As the sun inched higher in the sky, warming the air around me, I began to relax. My feet warmed, easing my mind that I was giogn to do some kind of irreparable dmaage to my extremities. I again found myself in a heavily-wooded national forest. Being in such a serence natural environment lightened my mood. My body and soul thawed as the chill of early morning gave way to the pleasant warmth of day. Ahh, I could finally re...



I swerved off of the road. Not again. This was the third time that a driver elected to honk and charge at me instead of using his brakes and/or giving me some space to get around. And, of course, it was the third time that it happened to me in the damned state of Montana.


My mind rushed. There were some truly rotten people in Montana. What sort of a sick mentality justifies charging at a cyclist in a 2,000 pound vehicle and running him off of the road? Do you know how many times the cyclist is going to win that match? Zero. I die. You don't. What do these idiots have to prove? I couldn't take it anymore. I just wanted to get off these roads. I just wanted to be out of this state. I just wanted to be done.

I couldn't even enjoy the climb because I was so pissed off. I had to dissuade myself from picking up a stone to throw at the next jerk that ran me off the road. It had already happened three times in this state. A fourth was inevitable. I convinced myself that retaliation would not help anything, and that as a matter of fact it would probably make me less safe. I also convinced msyelf that there was something wrong with people in Montana.

Thank goodness that there is something cathartic about cycling. With each crank you're able to distance yourself from wherever you were, both physically and mentally. I resolved to stay focused and be extra cautious with these aggressive drivers, then thought nothing else of it. I had to get to the top of Chief Joseph's Pass.

And you know what? I did.


I wanted to "let me hair down" and enjoy this downhill, but I felt like I couldn't. It's funny, I mean "let my hair down," figuratively, but my hair is actually so long at this point that I could literally let it down if I chose. Anyway. I just wanted to get to Darby. I dropped into this steep 7-mile descent towards the Bitterroot Valley. I'm not going to lie. It was amazing. I couldn't help but to crack a smile. The route actually straddled the border with Idaho, leading me to a junction. Idaho to the left, Montana to the right. Man, I wanted so bad to turn left, but I had to stick to my plan. Only a few more miles before I would exit Montana. Low vehicle traffic and stunning views lightened my mood. In less than two hours I was in Darby. Whew.
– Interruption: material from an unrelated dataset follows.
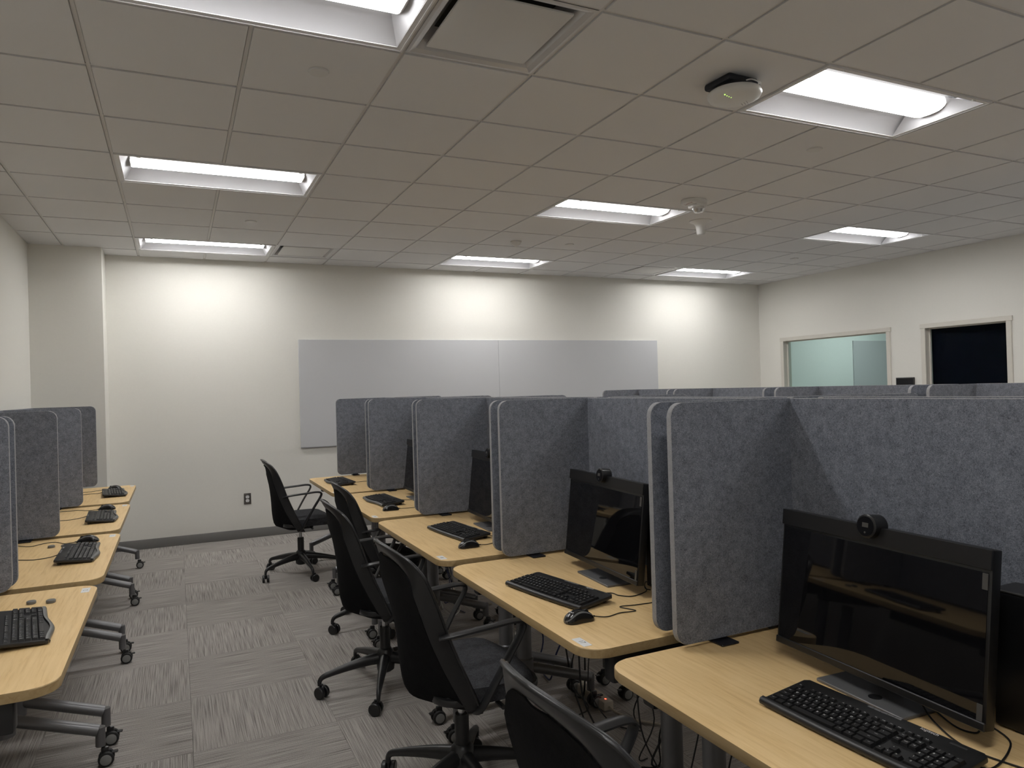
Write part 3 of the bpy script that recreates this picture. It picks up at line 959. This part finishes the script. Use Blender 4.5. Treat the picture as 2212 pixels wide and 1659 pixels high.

Pulling into Darby I bumped into my riding partners, Marion and David. They were just mounting their saddles to head to Hamilton, perhaps 16 miles North. Somehow they had stumbled into the town's community center where Meals on Wheels was serving a home-cooked luncheon. They urged me to go in and get some food, telling me it was one of the best meals they had enjoyed in weeks. I didn't need any convincing. I was starving and wanted to get the heck off the Montana roads. I headed into the community center.
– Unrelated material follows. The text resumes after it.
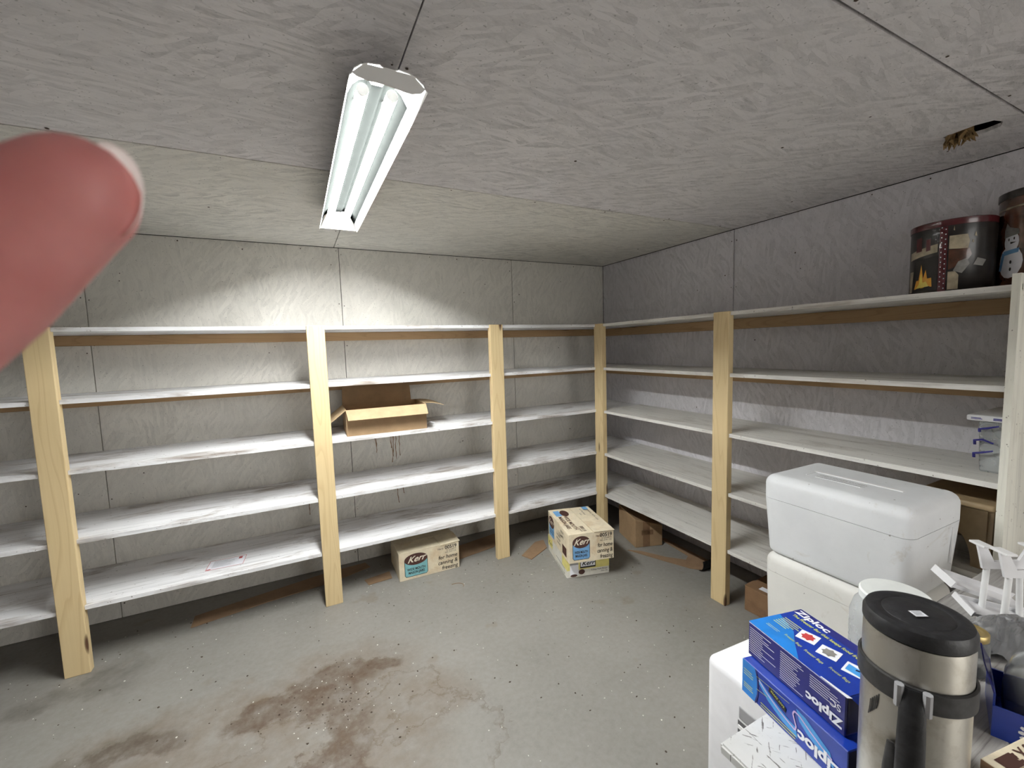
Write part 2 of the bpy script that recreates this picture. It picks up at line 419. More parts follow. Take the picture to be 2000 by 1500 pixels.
def ell(cx, cy_, rx, ry, n=28): return [(cx+rx*math.cos(2*math.pi*i/n), cy_+ry*math.sin(2*math.pi*i/n)) for i in range(n)]
def rc(x0, y0, x1, y1): return [(x0, y0), (x1, y0), (x1, y1), (x0, y1)]
def text(body, face, a, b, size, mat, parent, shear=0, rot=0, bold=0, align='LEFT', sx=1, h=.0012, name='lettering'):
    cu = bpy.data.curves.new('tmp', 'FONT'); cu.body = body; cu.size = size; cu.shear = shear; cu.align_x = align; cu.offset = bold; cu.resolution_u = 3
    to = bpy.data.objects.new('tmp', cu); COL.objects.link(to)
    dg = bpy.context.evaluated_depsgraph_get()
    me = bpy.data.meshes.new_from_object(to.evaluated_get(dg)); bpy.data.objects.remove(to); bpy.data.curves.remove(cu)
    c, s = math.cos(rot), math.sin(rot)
    for v in me.vertices:
        x, y = v.co.x*sx, v.co.y
        v.co = face.p(a+x*c-y*s, b+x*s+y*c, h)
    me.name = name; me.materials.clear(); me.materials.append(M[mat])
    for p in me.polygons: p.material_index = 0
    o = bpy.data.objects.new(name, me); COL.objects.link(o); o.parent = parent
    return o
def lines(face, x0, x1, y0, y1, n, mat, parent, th=.0012, ragged=.3, vert=False, h=.0009):
    pl = []
    for i in range(n):
        k = (i+.5)/n; e = 1-ragged*random.random()
        if vert: x = x0+(x1-x0)*k; pl.append(rc(x-th/2, y1-(y1-y0)*e, x+th/2, y1))
        else: y = y0+(y1-y0)*k; pl.append(rc(x0, y-th/2, x0+(x1-x0)*e, y+th/2))
    return polys('fine_print', face, pl, mat, parent, h)

# ------------------------------------------------------------------ room shell
H = 2.0556; S = 1.2192; XL, YF = -4.524, -4.268; T = .012; G = .0016
floor_ = tag(box('floor', (XL-.1, YF-.1, -.1), (.1, .1, 0), 'floor'), kind='structure')
def sheet_wall(name, mat, backing, sheets):
    r = tag(empty(name), kind='structure')
    box('backing', backing[0], backing[1], 'gap', r)
    for lo, hi, mt in sheets: box('panel', lo, hi, mt or mat, r, bev=.0012, seg=1)
    return r
xs = [0, -.8671, -2.0863, -3.3055, XL]
wb = sheet_wall('wall_back', 'wall_b', ((XL-.1, T, 0), (.1, .1, H+.12)), [((xs[i+1]+G, 0, .002), (xs[i]-G, T, H-.003), None) for i in range(4)])
ys = [0, -S, -2*S, -3*S, YF]
wr = sheet_wall('wall_right', 'wall_r', ((T, YF-.1, 0), (.1, .1, H+.12)), [((0, ys[i+1]+G*1.3, .002), (T, ys[i]-G*1.3, H-.003), None) for i in range(4)])
wl = sheet_wall('wall_left', 'wall_r', ((XL-.1, YF-.1, 0), (XL-T, .1, H+.12)), [((XL-T, ys[i+1]+G, .002), (XL, ys[i]-G, H-.003), None) for i in range(4)])
wf = sheet_wall('wall_front', 'wall_b', ((XL-.1, YF-.1, 0), (DOOR[0]-.02, YF-T, H+.12)), [((XL, YF-T, .002), (-3.3055-G, YF, H-.003), None), ((-3.3055+G, YF-T, .002), (DOOR[0]-.02, YF, H-.003), None), ((DOOR[1]+.02, YF-T, .002), (0, YF, H-.003), None), ((DOOR[0]-.018, YF-T, DOOR[2]+.02), (DOOR[1]+.018, YF, H-.003), None)])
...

It seemed that I had beat the rush. Actually, it looked like I missed the meal. The staff was packing everything up. I approached Marianne, one of the three Meals on Wheels staff to beg for a meal. She was more than happy to serve me. While devouring this delicious, home-cooked meatloaf meal, I began conversing with the kitchen staff, Branden, Betty and Marianne. Man, these Montanas were so friendly. When they discovered that my birthday was the previous day, they told me that the meal was on the house. This was the first time I had actually interacted with real Montanans and, guess what, they were truly kind people. These three smiling people so quickly dispelled the rotten Montanan generalization that was developing in my mind. That generalization, along with any and every other generalization, was about as sturdy a house of cards.


That evening I headed to the home of Curtis, my host for the night. He too was a Montanan who was proud of his heritage in the Bitterroot Valley. This guy was right on with the other Montanans I had actually met. He was a genuine guy who was happy to share his home and life with a beat-up cyclist. Curtis prepared a great pasta dinner, then treated me to a sampling of a full selection of local mead. Oh man, I felt like I was at home. Mead is very popular in DC with the many Ethiopian restaurants in the city. I think I enjoyed the mead a little too much. In no time I was tipsy, sharing my entire life's story with this guy. Hey, I guess that's what a good host does. They make you feel at home.


So my challenging ride over Chief Joseph's Pass and down into the Bitterroot Valley set me up just to knock me down. Under duress I found myself clinging to some negative imagery of Montanans. And don't get me wrong, the several aggressive drivers that have threatened me in the state are some truly rotten people. Luckily, I was able to quickly realize that those people are just some bad apples among a pretty ripe harvest. This trip, ostensibly a physical journey, has had its greatest impacts not on my body composition but on my mental acuity.